■ **Data extract**
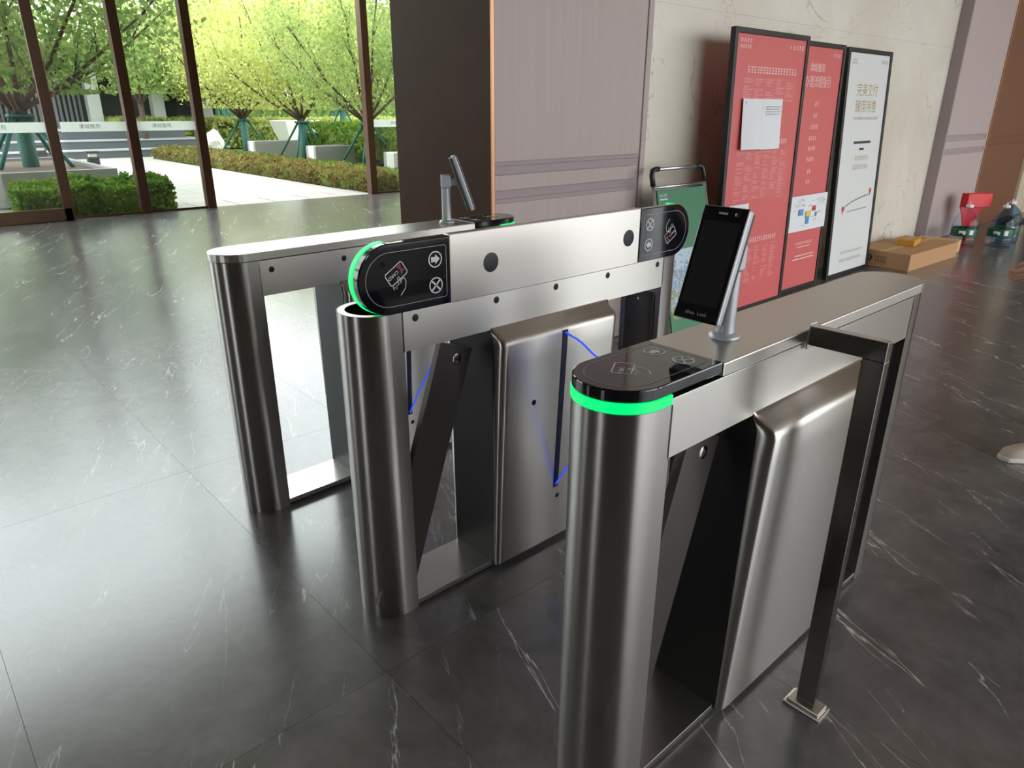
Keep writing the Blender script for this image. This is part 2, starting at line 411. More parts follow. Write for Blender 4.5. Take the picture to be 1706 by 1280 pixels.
# glazed garden front
FY = 11.8
gf = thing('window_1', (0, FY, 0), 'bronze framed floor-to-ceiling glazing towards the garden', 'window', kind='structure')
def mull(x0, x1, d0=-.06, d1=.09, z1=CEIL):
    MB().box(x0, x1, d0, d1, 0, z1).build('mullion', 'bronze_frame', gf, .004)
for a, b in ((-5.9, -5.8), (-3.6, -3.5), (-1.5, -1.38), (3.135, 3.265), (4.11, 4.24), (7.10, 7.235)): mull(a, b)
MB().box(-6, 8.2, -.05, .08, 3.55, 3.7).build('transom', 'bronze_frame', gf, .004)
MB().box(-6, 8.2, -.04, .06, 7.4, CEIL).build('head_rail', 'bronze_frame', gf)
def pane(x0, x1, z0, z1, words=()):
    p = MB().box(x0, x1, -.004, .004, z0, z1).build('glass_pane', 'window_glass', gf)
    if words is not None:
        bnd = MB().box(x0, x1, -.0065, -.0045, 1.17, 1.30).build('frosted_band', 'frosted_band', p)
        mbt = MB()
        for cx in words: text(mbt, '津城雅苑', cx, 1.235, .066, 1.05)
        if words:
            mbt.xf(lambda x, y, z: (x, -.008, y)); mbt.build('band_lettering', 'band_text', p, fix=False)
pane(2.3, 3.135, .03, 3.55, (2.66,)); pane(3.265, 4.11, .03, 3.55, (3.62,)); pane(7.235, 8.2, .03, 3.55, (7.75,))
for a, b in ((-5.8, -3.6), (-3.5, -1.5)): pane(a, b, .03, 3.55, ((a+b)/2,))
for a, b in ((-6, 3.1), (3.2, 4.1), (4.24, 7.1), (7.24, 8.2)): pane(a, b, 3.7, 7.4, None)
for a, b in ((2.22, 3.135), (3.265, 4.11), (7.235, 8.2), (-5.8, -3.6), (-3.5, -1.5)): MB().box(a, b, -.012, .012, 0, .03).build('bottom_channel', 'bronze_frame', gf)
d1 = thing('door_1', (0.55, FY-.07, 0), 'bronze framed glass door leaf with wide bottom rail at the far left', 'door', kind='structure')
MB().box(0, 1.66, -.035, .035, .0, .17).build('bottom_rail', 'bronze_frame', d1, .004)
MB().box(1.56, 1.69, -.035, .035, .0, 3.55).build('stile', 'bronze_frame', d1, .004)
MB().box(0, .12, -.035, .035, .17, 3.55).build('stile', 'bronze_frame', d1, .004)
MB().box(0, 1.66, -.035, .035, 3.42, 3.55).build('top_rail', 'bronze_frame', d1, .004)
p = MB().box(.12, 1.56, -.004, .004, .17, 3.42).build('glass_pane', 'window_glass', d1)
MB().box(.12, 1.56, -.0065, -.0045, 1.17, 1.30).build('frosted_band', 'frosted_band', p)
mbt = MB(); text(mbt, '津城雅苑', .98, 1.235, .066, 1.05); mbt.xf(lambda x, y, z: (x, -.008, y)); mbt.build('band_lettering', 'band_text', p, fix=False)
d2 = thing('door_2', (-1.3, FY-.07, 0), 'second bronze framed glass door leaf beside the left edge', 'door', kind='structure')
MB().box(0, 1.8, -.035, .035, .0, .17).build('bottom_rail', 'bronze_frame', d2, .004)
MB().box(0, .12, -.035, .035, .17, 3.55).build('stile', 'bronze_frame', d2, .004)
MB().box(1.7, 1.82, -.035, .035, .17, 3.55).build('stile', 'bronze_frame', d2, .004)
MB().box(.12, 1.7, -.004, .004, .17, 3.5).build('glass_pane', 'window_glass', d2)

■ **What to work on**
Restate the whole of the material word for word without the pictures.

■ **Result of the exercise**
Keep writing the Blender script for this image. This is part 2, starting at line 411. More parts follow. Write for Blender 4.5. Take the picture to be 1706 by 1280 pixels.
# glazed garden front
FY = 11.8
gf = thing('window_1', (0, FY, 0), 'bronze framed floor-to-ceiling glazing towards the garden', 'window', kind='structure')
def mull(x0, x1, d0=-.06, d1=.09, z1=CEIL):
    MB().box(x0, x1, d0, d1, 0, z1).build('mullion', 'bronze_frame', gf, .004)
for a, b in ((-5.9, -5.8), (-3.6, -3.5), (-1.5, -1.38), (3.135, 3.265), (4.11, 4.24), (7.10, 7.235)): mull(a, b)
MB().box(-6, 8.2, -.05, .08, 3.55, 3.7).build('transom', 'bronze_frame', gf, .004)
MB().box(-6, 8.2, -.04, .06, 7.4, CEIL).build('head_rail', 'bronze_frame', gf)
def pane(x0, x1, z0, z1, words=()):
    p = MB().box(x0, x1, -.004, .004, z0, z1).build('glass_pane', 'window_glass', gf)
    if words is not None:
        bnd = MB().box(x0, x1, -.0065, -.0045, 1.17, 1.30).build('frosted_band', 'frosted_band', p)
        mbt = MB()
        for cx in words: text(mbt, '津城雅苑', cx, 1.235, .066, 1.05)
        if words:
            mbt.xf(lambda x, y, z: (x, -.008, y)); mbt.build('band_lettering', 'band_text', p, fix=False)
pane(2.3, 3.135, .03, 3.55, (2.66,)); pane(3.265, 4.11, .03, 3.55, (3.62,)); pane(7.235, 8.2, .03, 3.55, (7.75,))
for a, b in ((-5.8, -3.6), (-3.5, -1.5)): pane(a, b, .03, 3.55, ((a+b)/2,))
for a, b in ((-6, 3.1), (3.2, 4.1), (4.24, 7.1), (7.24, 8.2)): pane(a, b, 3.7, 7.4, None)
for a, b in ((2.22, 3.135), (3.265, 4.11), (7.235, 8.2), (-5.8, -3.6), (-3.5, -1.5)): MB().box(a, b, -.012, .012, 0, .03).build('bottom_channel', 'bronze_frame', gf)
d1 = thing('door_1', (0.55, FY-.07, 0), 'bronze framed glass door leaf with wide bottom rail at the far left', 'door', kind='structure')
MB().box(0, 1.66, -.035, .035, .0, .17).build('bottom_rail', 'bronze_frame', d1, .004)
MB().box(1.56, 1.69, -.035, .035, .0, 3.55).build('stile', 'bronze_frame', d1, .004)
MB().box(0, .12, -.035, .035, .17, 3.55).build('stile', 'bronze_frame', d1, .004)
MB().box(0, 1.66, -.035, .035, 3.42, 3.55).build('top_rail', 'bronze_frame', d1, .004)
p = MB().box(.12, 1.56, -.004, .004, .17, 3.42).build('glass_pane', 'window_glass', d1)
MB().box(.12, 1.56, -.0065, -.0045, 1.17, 1.30).build('frosted_band', 'frosted_band', p)
mbt = MB(); text(mbt, '津城雅苑', .98, 1.235, .066, 1.05); mbt.xf(lambda x, y, z: (x, -.008, y)); mbt.build('band_lettering', 'band_text', p, fix=False)
d2 = thing('door_2', (-1.3, FY-.07, 0), 'second bronze framed glass door leaf beside the left edge', 'door', kind='structure')
MB().box(0, 1.8, -.035, .035, .0, .17).build('bottom_rail', 'bronze_frame', d2, .004)
MB().box(0, .12, -.035, .035, .17, 3.55).build('stile', 'bronze_frame', d2, .004)
MB().box(1.7, 1.82, -.035, .035, .17, 3.55).build('stile', 'bronze_frame', d2, .004)
MB().box(.12, 1.7, -.004, .004, .17, 3.5).build('glass_pane', 'window_glass', d2)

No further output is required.